* [Exercise goal]: Beginning at the first line of the data, print each line exactly, stopping after the line that contains "rng = np.random.default_rng(7)".
** Start **
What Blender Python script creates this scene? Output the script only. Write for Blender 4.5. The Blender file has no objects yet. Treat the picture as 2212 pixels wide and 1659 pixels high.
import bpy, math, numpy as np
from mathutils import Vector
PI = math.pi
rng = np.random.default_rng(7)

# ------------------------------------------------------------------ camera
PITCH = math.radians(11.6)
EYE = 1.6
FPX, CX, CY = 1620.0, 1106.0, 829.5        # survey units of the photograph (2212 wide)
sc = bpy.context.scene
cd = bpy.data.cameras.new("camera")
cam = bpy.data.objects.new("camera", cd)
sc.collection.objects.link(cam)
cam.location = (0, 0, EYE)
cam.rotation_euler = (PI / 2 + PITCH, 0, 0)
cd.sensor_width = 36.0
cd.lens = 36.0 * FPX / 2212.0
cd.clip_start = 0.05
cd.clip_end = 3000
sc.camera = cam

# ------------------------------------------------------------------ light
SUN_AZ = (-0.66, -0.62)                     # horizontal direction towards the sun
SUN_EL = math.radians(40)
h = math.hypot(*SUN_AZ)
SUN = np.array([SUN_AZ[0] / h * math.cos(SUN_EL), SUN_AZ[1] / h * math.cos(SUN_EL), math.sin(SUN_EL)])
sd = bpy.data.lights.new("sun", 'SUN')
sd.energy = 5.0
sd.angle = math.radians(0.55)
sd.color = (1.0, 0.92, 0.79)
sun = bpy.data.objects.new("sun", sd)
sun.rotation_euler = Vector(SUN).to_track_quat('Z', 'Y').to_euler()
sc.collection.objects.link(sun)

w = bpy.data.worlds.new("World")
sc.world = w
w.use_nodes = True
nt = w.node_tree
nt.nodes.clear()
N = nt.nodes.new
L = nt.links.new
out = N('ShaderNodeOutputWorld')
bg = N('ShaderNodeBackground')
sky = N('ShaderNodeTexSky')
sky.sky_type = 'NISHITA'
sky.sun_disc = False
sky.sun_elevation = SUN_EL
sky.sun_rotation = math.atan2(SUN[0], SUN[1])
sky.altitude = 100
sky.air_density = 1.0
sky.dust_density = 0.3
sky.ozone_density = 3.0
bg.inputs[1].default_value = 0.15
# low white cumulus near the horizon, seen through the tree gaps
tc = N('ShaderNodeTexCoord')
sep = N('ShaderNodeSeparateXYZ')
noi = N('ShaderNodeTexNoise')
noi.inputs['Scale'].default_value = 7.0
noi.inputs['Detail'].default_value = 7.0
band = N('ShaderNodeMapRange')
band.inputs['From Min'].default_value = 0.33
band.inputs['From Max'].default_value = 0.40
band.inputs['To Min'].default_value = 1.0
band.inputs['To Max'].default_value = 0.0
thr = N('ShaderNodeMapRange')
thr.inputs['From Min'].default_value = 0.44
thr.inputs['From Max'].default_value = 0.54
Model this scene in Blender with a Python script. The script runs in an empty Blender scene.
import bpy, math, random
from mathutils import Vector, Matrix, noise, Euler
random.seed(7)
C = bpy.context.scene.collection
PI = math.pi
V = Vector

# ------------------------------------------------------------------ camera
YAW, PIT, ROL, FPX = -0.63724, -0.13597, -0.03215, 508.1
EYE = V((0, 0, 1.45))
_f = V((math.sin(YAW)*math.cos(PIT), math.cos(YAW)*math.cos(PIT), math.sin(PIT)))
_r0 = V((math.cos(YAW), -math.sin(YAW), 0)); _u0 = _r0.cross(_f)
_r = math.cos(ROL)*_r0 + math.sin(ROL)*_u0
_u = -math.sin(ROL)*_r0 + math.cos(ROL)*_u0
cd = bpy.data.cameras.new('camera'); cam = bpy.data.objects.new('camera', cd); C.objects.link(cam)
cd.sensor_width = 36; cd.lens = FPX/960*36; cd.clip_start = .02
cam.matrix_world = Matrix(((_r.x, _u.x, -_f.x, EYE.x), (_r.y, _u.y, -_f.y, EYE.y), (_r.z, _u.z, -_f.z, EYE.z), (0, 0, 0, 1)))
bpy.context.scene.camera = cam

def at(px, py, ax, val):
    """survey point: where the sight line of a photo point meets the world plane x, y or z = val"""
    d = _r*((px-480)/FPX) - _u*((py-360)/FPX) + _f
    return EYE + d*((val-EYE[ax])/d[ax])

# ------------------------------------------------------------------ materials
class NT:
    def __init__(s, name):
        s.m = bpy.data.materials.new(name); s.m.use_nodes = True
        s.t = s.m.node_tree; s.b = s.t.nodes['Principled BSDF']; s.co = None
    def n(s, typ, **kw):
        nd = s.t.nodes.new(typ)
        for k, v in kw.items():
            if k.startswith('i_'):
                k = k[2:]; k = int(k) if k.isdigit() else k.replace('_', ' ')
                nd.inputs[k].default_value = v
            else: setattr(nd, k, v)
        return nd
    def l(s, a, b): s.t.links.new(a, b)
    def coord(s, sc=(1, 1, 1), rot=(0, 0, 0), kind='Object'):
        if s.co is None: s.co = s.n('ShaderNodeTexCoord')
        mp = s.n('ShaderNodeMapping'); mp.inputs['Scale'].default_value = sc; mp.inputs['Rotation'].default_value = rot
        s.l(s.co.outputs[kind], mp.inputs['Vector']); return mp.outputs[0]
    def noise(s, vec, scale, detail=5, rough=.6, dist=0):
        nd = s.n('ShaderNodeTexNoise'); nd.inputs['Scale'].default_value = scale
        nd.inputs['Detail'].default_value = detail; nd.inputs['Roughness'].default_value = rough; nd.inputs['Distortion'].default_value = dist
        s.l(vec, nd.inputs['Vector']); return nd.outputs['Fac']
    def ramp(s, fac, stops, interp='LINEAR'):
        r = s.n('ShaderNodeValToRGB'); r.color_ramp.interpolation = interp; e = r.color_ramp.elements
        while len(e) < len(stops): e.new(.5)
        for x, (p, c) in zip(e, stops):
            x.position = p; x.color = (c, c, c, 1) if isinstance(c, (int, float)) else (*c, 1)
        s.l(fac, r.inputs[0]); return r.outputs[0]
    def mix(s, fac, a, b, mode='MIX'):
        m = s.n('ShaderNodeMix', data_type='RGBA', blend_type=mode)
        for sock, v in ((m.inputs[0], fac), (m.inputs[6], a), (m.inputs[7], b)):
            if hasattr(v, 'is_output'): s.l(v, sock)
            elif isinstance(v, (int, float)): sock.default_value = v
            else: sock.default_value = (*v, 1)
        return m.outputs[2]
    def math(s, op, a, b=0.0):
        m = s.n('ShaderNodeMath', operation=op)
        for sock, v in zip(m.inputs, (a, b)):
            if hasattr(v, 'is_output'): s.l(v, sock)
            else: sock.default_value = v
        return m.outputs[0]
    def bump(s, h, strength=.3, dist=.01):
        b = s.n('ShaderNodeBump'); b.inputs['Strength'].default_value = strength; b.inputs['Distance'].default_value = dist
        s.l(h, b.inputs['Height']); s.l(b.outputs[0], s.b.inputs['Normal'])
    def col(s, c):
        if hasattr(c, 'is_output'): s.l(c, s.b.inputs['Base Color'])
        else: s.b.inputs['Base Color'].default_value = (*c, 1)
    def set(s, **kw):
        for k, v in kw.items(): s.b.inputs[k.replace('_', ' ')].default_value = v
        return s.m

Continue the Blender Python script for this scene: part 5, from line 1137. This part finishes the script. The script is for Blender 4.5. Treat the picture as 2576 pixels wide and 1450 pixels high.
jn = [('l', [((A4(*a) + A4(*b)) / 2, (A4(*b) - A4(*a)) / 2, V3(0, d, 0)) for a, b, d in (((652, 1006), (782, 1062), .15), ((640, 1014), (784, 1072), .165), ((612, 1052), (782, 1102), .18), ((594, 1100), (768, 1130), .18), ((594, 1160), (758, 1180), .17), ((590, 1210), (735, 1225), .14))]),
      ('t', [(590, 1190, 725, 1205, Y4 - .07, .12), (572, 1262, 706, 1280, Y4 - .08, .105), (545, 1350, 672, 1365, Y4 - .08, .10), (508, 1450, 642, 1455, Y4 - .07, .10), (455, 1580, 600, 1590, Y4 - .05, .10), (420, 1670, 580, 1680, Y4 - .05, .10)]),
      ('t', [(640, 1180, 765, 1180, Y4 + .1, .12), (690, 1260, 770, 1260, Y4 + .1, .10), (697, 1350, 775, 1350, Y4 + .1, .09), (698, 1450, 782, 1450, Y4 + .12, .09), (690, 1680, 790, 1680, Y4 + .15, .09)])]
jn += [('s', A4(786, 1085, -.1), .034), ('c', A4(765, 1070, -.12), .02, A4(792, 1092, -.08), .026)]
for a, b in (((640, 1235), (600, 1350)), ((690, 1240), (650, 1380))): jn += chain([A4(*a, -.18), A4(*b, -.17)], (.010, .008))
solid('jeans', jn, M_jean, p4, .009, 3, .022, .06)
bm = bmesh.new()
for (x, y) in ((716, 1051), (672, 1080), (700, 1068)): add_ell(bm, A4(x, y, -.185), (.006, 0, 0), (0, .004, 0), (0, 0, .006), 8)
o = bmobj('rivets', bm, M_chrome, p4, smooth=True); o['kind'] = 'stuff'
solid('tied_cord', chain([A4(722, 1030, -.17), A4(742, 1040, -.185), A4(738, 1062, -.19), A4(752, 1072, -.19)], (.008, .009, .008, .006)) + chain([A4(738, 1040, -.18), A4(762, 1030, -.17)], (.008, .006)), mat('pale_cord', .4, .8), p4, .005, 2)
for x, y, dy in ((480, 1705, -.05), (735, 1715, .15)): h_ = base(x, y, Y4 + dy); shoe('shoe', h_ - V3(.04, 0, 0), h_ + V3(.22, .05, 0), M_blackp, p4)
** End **
* [Answer]:
What Blender Python script creates this scene? Output the script only. Write for Blender 4.5. The Blender file has no objects yet. Treat the picture as 2212 pixels wide and 1659 pixels high.
import bpy, math, numpy as np
from mathutils import Vector
PI = math.pi
rng = np.random.default_rng(7)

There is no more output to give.